Quote the listing in full, exactly as given, minus any pictures.

━━━━━━━━━━━━━━━━━━━━━━━━━━━━━━

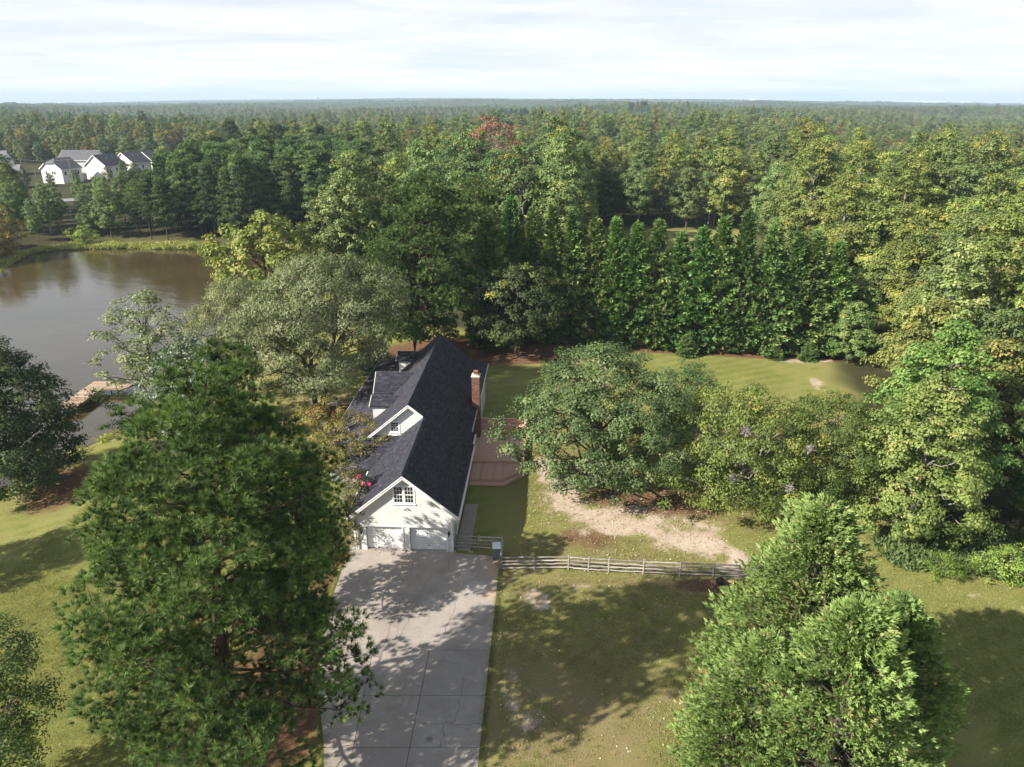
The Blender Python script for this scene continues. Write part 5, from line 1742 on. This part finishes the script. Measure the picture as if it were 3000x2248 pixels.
plant('crape_myrtle', crp, -13.0, 54.6, 'orange-tinged crape myrtle against the porch roof left of the small gable window', 'shrub', GP, s=1.08, rz=2.2, tint=(.88, .86, .72))
pkc = broad_tree('pink_crape', 53, 5.6, 1.7, 1.0, COLUMN, M['palebark'], L['pinkcrape'], n_clump=46, clump_r=.5, n_leaf=55, ll=.17, lw=.1, tr=.06, trunks=3, lobes=.2, limbs=16)
pk = plant('crape_myrtle', pkc, -11.7, 46.6, 'slim crape myrtle with pink blossom at the left corner of the garage', 'shrub', GP)
plant('crape_myrtle', pkc, -12.0, 44.3, 'dark-leaved crape myrtle leaning across the left end of the garage front', 'shrub', GP, s=.82, rz=2.5, tint=(.7, .75, .8))
g_ = np.random.default_rng(5)
for (bx_, by_, bz_) in ((.4, -.5, 5.2), (.75, -.9, 4.8), (1.2, -.9, 4.75), (1.0, -1.2, 3.2), (.3, -1.4, 3.3), (.2, -1.5, 1.0)):
    n_ = 70
    P_ = rnd_unit(g_, n_) * g_.uniform(.02, .17, (n_, 1)) + np.array([bx_, by_, bz_])
    Vv, Ff = cards(P_, rnd_unit(g_, n_), rnd_unit(g_, n_), np.full(n_, .09), np.full(n_, .07))
    put('blossom', raw_mesh('blossom', Vv, [Ff], L['blossom'], var=np.repeat(g_.uniform(0, 1, n_), 4)), pk)
bot = broad_tree('sapling', 54, 10.0, 3.4, 2.5, OVAL, M['bark'], L['oak'], n_clump=200, clump_r=.62, n_leaf=85, ll=.17, lw=.09, tr=.13, lobes=.2, limbs=34)
plant('young_tree', bot, -23.9, 24.0, 'thin-leaved young tree cut off by the lower left corner', tint=(1.0, .95, .75))
shb = broad_tree('bush', 55, 2.2, 1.7, .1, ROUND, M['bark'], L['shrub'], n_clump=46, clump_r=.45, n_leaf=55, ll=.17, lw=.07, tr=.05, droop=-.2, lobes=.2, limbs=12)
GB = 'bushes along the right hand wood edge'
plant('bush', shb, 34.2, 40.6, 'bright yellow-green bush at the right edge beyond the sunlit grass', 'bush', GB, s=1.1)
plant('bush', shb, 36.2, 38.6, 'leafy green bush right of the bright yellow-green bush', 'bush', GB, s=1.3, rz=1.1, tint=(.72, .85, .8))
plant('bush', shb, 35.4, 36.4, 'low leafy bush at the right edge nearest the camera', 'bush', GB, s=1.0, rz=2.2, tint=(.8, .9, .7))
plant('bush', shb, 30.2, 41.0, 'small weedy bush at the foot of the bright sweetgum', 'bush', GB, s=.75, rz=3.1, tint=(.7, .75, .7))
plant('bush', shb, -12.6, 43.0, 'low reddish bush at the left foot of the garage', 'bush', s=.42, tint=(1.1, .45, .35))
plant('bush', shb, -101.5, 169.5, 'bright green bush at the left end of the far pond bank', 'bush', s=1.9, tint=(.95, 1, .9))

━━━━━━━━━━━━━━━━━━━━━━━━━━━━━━

Exercise response:
The Blender Python script for this scene continues. Write part 5, from line 1742 on. This part finishes the script. Measure the picture as if it were 3000x2248 pixels.
plant('crape_myrtle', crp, -13.0, 54.6, 'orange-tinged crape myrtle against the porch roof left of the small gable window', 'shrub', GP, s=1.08, rz=2.2, tint=(.88, .86, .72))
pkc = broad_tree('pink_crape', 53, 5.6, 1.7, 1.0, COLUMN, M['palebark'], L['pinkcrape'], n_clump=46, clump_r=.5, n_leaf=55, ll=.17, lw=.1, tr=.06, trunks=3, lobes=.2, limbs=16)
pk = plant('crape_myrtle', pkc, -11.7, 46.6, 'slim crape myrtle with pink blossom at the left corner of the garage', 'shrub', GP)
plant('crape_myrtle', pkc, -12.0, 44.3, 'dark-leaved crape myrtle leaning across the left end of the garage front', 'shrub', GP, s=.82, rz=2.5, tint=(.7, .75, .8))
g_ = np.random.default_rng(5)
for (bx_, by_, bz_) in ((.4, -.5, 5.2), (.75, -.9, 4.8), (1.2, -.9, 4.75), (1.0, -1.2, 3.2), (.3, -1.4, 3.3), (.2, -1.5, 1.0)):
    n_ = 70
    P_ = rnd_unit(g_, n_) * g_.uniform(.02, .17, (n_, 1)) + np.array([bx_, by_, bz_])
    Vv, Ff = cards(P_, rnd_unit(g_, n_), rnd_unit(g_, n_), np.full(n_, .09), np.full(n_, .07))
    put('blossom', raw_mesh('blossom', Vv, [Ff], L['blossom'], var=np.repeat(g_.uniform(0, 1, n_), 4)), pk)
bot = broad_tree('sapling', 54, 10.0, 3.4, 2.5, OVAL, M['bark'], L['oak'], n_clump=200, clump_r=.62, n_leaf=85, ll=.17, lw=.09, tr=.13, lobes=.2, limbs=34)
plant('young_tree', bot, -23.9, 24.0, 'thin-leaved young tree cut off by the lower left corner', tint=(1.0, .95, .75))
shb = broad_tree('bush', 55, 2.2, 1.7, .1, ROUND, M['bark'], L['shrub'], n_clump=46, clump_r=.45, n_leaf=55, ll=.17, lw=.07, tr=.05, droop=-.2, lobes=.2, limbs=12)
GB = 'bushes along the right hand wood edge'
plant('bush', shb, 34.2, 40.6, 'bright yellow-green bush at the right edge beyond the sunlit grass', 'bush', GB, s=1.1)
plant('bush', shb, 36.2, 38.6, 'leafy green bush right of the bright yellow-green bush', 'bush', GB, s=1.3, rz=1.1, tint=(.72, .85, .8))
plant('bush', shb, 35.4, 36.4, 'low leafy bush at the right edge nearest the camera', 'bush', GB, s=1.0, rz=2.2, tint=(.8, .9, .7))
plant('bush', shb, 30.2, 41.0, 'small weedy bush at the foot of the bright sweetgum', 'bush', GB, s=.75, rz=3.1, tint=(.7, .75, .7))
plant('bush', shb, -12.6, 43.0, 'low reddish bush at the left foot of the garage', 'bush', s=.42, tint=(1.1, .45, .35))
plant('bush', shb, -101.5, 169.5, 'bright green bush at the left end of the far pond bank', 'bush', s=1.9, tint=(.95, 1, .9))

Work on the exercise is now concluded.